Aside from the graphic and digital design, we helped design a part of the space with a team of Interior and Industrial designers and had a great time doing so. We haven’t released the images just yet because the construction isn’t finished, but hopefully, we’ll be able to show some of the images soon enough.

Can you tell us about your process when dealing with a brief and trying to make it work with the style you have developed?

The first step in our process is to get to know the people behind the project, what their intentions, ideas and goals for the project are and see how we can fit within the whole equation, we interview them to try to define a coherent story and a first version of the brief, all of this happens in person, after this we generally start to re-iterate the brief inside the studio, send it to them along with a Skype call or another meeting, once it is defined, the first research steps are taken, followed by design and production.

Regarding style and such, we generally don’t have that much of an issue ‘selling’ it to them, mainly because we can be very diverse but always maintaining a clean-cut execution, there can be some modifications here and there but they’re usually not very harsh, hah.

To end the interview, tell us about what is next for Ministry?

We’ve recently opened an in-house letterpress and printmaking studio that doubles as a second business, we’ve had a rather difficult time working with local printers mainly because of the sky-high prices they offer.
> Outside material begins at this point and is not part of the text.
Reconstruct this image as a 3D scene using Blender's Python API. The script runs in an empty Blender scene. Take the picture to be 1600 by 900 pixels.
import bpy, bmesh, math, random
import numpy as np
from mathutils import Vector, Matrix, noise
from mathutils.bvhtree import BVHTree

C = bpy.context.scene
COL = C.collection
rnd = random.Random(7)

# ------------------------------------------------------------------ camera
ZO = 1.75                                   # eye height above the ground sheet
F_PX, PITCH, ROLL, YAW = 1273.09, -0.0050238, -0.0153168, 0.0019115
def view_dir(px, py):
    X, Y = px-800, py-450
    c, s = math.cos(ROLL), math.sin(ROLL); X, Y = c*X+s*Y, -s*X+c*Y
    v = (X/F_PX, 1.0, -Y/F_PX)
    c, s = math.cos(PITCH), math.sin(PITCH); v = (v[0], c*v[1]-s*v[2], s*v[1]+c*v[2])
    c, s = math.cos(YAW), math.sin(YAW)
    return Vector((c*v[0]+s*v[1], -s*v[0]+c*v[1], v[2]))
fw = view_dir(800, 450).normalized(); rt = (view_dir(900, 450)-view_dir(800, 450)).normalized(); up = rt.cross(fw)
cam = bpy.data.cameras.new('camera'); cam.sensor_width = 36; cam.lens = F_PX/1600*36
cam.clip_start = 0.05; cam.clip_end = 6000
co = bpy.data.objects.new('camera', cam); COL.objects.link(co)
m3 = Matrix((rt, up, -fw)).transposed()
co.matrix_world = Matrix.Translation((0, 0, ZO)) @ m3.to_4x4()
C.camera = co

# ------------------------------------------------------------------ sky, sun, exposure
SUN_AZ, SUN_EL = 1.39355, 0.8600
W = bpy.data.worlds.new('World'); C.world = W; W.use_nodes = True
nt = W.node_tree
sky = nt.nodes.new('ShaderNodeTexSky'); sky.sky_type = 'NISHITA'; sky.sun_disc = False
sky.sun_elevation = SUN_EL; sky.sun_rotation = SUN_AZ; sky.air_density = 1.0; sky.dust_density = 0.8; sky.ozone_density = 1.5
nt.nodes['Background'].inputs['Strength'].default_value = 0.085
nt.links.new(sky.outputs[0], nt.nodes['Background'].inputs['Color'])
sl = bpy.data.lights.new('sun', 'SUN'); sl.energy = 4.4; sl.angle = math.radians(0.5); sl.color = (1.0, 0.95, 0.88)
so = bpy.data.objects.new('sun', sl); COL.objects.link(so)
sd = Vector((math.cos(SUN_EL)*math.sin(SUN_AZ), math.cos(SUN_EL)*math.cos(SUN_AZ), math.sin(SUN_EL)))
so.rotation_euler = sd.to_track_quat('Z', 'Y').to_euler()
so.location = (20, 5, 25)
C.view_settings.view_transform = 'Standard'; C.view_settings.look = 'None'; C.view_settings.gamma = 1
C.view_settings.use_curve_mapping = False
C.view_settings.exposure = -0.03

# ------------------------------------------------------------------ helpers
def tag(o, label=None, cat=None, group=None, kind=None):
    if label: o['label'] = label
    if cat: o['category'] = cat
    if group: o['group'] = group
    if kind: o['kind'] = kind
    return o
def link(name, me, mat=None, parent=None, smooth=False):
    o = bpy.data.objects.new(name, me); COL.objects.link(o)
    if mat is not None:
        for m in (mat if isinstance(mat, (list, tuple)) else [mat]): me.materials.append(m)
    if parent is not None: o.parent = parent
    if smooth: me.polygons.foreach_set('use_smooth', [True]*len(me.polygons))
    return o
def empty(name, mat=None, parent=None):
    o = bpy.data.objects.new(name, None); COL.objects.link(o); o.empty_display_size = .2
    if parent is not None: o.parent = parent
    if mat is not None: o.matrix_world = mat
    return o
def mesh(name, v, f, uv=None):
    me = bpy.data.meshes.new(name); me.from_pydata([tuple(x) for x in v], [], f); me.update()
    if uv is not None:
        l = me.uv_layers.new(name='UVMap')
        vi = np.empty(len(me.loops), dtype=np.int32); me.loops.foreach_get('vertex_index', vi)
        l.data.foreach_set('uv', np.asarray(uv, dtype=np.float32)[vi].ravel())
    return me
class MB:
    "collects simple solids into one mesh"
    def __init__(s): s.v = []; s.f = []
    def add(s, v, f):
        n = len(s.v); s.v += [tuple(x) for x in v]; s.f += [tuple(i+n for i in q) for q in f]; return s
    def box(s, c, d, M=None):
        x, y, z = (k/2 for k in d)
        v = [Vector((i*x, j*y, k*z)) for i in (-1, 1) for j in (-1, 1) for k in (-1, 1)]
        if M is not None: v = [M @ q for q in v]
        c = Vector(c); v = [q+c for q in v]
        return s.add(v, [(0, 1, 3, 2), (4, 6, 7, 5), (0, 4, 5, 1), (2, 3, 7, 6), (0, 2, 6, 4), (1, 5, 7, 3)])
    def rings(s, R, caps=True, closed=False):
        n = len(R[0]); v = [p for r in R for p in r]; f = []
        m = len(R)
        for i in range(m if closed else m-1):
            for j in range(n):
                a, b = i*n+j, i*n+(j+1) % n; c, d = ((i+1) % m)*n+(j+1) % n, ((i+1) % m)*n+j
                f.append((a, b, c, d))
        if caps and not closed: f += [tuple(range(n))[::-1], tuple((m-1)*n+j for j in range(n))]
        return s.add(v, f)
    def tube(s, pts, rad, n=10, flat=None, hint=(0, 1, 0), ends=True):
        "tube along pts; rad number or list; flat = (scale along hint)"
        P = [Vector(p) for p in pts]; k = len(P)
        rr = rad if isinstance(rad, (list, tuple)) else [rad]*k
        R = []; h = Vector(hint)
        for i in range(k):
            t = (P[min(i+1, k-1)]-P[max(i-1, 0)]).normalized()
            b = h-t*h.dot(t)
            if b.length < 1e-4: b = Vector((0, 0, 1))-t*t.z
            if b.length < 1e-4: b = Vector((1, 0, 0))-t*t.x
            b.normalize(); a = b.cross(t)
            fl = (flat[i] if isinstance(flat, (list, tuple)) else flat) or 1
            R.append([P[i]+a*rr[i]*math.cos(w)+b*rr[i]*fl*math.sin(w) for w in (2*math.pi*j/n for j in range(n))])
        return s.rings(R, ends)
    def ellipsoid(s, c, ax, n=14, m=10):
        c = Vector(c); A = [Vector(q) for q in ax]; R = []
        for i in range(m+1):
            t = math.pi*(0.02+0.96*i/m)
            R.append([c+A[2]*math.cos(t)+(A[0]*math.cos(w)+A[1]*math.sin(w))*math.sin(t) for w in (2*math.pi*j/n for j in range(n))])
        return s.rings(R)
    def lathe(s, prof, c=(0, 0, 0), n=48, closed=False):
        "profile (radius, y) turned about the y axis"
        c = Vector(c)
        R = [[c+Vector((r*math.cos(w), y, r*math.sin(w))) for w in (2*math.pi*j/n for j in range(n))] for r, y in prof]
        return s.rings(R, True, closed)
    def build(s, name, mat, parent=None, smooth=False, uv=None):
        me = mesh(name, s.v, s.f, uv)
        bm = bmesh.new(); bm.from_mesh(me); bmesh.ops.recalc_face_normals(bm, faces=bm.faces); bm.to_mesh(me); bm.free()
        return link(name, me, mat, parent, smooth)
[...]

We decided to open this print shop to offer it as kind of a ‘one-stop-shop’ to clients in Ministry so that production isn’t ever out of our hands. Learning the trade has been very interesting, and we’re having a lot of fun doing it. Aside from this, we’re working on some very interesting branding projects right now and looking to expand a little further into research based projects, we’re also looking to start working on an exhibition for our third birthday in October.